Nu in alle sectoren personeelstekorten zijn is het belangrijk om iedereen die kan en wil werken te mobiliseren. Dat betekent ook een sterkere focus op het zogeheten onbenut arbeidspotentieel. De meesten daarvan zijn te vinden in Groningen en Noord-Holland, zo blijkt uit cijfers van het CBS.
Het onbenut arbeidspotentieel in 2021 bedroeg afgelopen jaar 10,4 procent. Met 11,6 procent was het potentieel naar verhouding het grootst in de provincie Groningen, gevolgd door Noord-Holland (11,1 procent). Ook in Zuid-Holland, Flevoland en Friesland was het onbenut arbeidspotentieel groter dan gemiddeld. Zeeland en Noord-Brabant hadden met 8,5 procent het kleinste onbenut arbeidspotentieel. Gemeten naar gemeenten vond het CBS het hoogste potentieel in Groningen (14,0), gevolgd door Delft (13,9), Wageningen (13,7) en Amsterdam (13,5).
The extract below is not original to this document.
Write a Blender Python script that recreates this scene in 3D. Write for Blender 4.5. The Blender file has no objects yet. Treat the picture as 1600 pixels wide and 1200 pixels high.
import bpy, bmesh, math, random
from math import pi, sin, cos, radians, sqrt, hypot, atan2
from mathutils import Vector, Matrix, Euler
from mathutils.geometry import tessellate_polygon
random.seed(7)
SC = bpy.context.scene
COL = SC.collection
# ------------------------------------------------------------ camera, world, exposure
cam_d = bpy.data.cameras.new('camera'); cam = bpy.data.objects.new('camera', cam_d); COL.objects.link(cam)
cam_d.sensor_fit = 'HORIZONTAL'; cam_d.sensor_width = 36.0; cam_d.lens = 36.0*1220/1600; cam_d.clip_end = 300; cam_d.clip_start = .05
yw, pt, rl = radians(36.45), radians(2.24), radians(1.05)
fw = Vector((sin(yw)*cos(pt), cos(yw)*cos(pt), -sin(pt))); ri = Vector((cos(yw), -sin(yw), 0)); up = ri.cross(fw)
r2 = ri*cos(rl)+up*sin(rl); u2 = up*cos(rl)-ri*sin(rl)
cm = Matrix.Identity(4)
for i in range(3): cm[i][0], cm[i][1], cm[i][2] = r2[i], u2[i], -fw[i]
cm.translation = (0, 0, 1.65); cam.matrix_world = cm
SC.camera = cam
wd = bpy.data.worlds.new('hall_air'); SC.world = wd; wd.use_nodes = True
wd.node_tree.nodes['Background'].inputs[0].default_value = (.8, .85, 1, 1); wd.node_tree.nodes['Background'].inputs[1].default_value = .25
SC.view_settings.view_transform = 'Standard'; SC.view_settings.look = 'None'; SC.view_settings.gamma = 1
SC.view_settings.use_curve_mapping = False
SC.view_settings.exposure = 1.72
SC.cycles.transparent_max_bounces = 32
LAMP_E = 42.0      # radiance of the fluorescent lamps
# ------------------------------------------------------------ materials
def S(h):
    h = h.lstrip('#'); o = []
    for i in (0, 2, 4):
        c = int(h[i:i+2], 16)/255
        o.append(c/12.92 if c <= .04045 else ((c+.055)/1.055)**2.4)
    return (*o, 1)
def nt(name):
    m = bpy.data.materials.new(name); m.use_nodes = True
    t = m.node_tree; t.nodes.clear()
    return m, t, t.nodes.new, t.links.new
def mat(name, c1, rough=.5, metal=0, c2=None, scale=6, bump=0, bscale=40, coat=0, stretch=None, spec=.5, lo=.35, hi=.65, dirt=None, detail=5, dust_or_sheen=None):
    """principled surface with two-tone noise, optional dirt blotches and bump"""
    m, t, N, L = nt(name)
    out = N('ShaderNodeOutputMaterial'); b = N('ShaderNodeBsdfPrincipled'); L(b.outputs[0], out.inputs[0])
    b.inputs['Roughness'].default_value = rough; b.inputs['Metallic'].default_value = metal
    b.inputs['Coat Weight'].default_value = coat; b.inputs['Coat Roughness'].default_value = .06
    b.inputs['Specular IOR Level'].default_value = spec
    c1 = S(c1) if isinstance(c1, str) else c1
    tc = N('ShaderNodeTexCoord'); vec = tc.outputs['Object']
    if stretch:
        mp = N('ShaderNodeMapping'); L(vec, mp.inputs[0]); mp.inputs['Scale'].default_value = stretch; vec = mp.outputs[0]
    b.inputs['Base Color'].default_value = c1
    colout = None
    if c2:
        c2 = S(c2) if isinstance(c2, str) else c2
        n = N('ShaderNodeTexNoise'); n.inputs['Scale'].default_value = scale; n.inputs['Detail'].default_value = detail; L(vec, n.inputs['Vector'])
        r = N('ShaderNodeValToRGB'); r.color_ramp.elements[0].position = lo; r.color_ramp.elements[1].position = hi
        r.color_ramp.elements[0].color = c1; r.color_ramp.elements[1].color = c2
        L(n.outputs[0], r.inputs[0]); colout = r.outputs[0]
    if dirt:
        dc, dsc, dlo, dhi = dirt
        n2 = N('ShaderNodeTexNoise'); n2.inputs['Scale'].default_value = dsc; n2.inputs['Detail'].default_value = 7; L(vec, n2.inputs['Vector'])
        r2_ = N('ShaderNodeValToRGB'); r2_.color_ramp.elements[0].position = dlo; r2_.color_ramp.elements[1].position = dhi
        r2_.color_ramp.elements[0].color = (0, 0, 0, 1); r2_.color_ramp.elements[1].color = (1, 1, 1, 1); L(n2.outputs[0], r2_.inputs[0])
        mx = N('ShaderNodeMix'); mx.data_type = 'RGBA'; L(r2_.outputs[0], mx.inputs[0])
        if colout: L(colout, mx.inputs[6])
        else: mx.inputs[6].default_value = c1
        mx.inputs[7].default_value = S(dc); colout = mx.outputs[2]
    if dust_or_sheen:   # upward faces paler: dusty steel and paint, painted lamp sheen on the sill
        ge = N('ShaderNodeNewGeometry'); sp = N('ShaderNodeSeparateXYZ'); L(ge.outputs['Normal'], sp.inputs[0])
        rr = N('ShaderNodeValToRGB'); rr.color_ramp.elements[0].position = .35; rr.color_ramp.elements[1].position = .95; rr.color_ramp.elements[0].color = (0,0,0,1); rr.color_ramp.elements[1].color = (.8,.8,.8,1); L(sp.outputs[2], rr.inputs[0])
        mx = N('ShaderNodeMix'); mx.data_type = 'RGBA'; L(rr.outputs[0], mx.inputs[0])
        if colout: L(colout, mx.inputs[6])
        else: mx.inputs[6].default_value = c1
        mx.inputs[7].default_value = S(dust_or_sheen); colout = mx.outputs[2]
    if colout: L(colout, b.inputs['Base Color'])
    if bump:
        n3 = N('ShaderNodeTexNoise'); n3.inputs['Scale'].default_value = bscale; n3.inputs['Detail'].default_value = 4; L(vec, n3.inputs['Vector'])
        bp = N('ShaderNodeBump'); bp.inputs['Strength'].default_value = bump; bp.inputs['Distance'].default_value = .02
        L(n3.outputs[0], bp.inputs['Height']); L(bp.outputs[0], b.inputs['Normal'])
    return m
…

Het onbenut arbeidspotentieel bestaat uit werklozen, semiwerklozen en onderbenutte deeltijdwerkers tussen 15 en 75 jaar. Het CBS hanteert voor werklozen de volgende definitie: mensen zonder betaald werk die recent naar werk hebben gezocht én direct aan de slag kunnen. Semiwerklozen staan iets verder af van de arbeidsmarkt. Zij hebben óf recent werk gezocht óf zijn direct beschikbaar. Onderbenutte deeltijdwerkers werken in deeltijd, maar willen meer uren werken en zijn daarvoor ook beschikbaar. In deze categorie zijn vrouwen oververtegenwoordigd, zo stelt het CBS. In 2021 maakte 11,3 procent van de vrouwen van 15 tot 75 jaar deel uit van het onbenut arbeidspotentieel, mannen slecht 8,8 procent.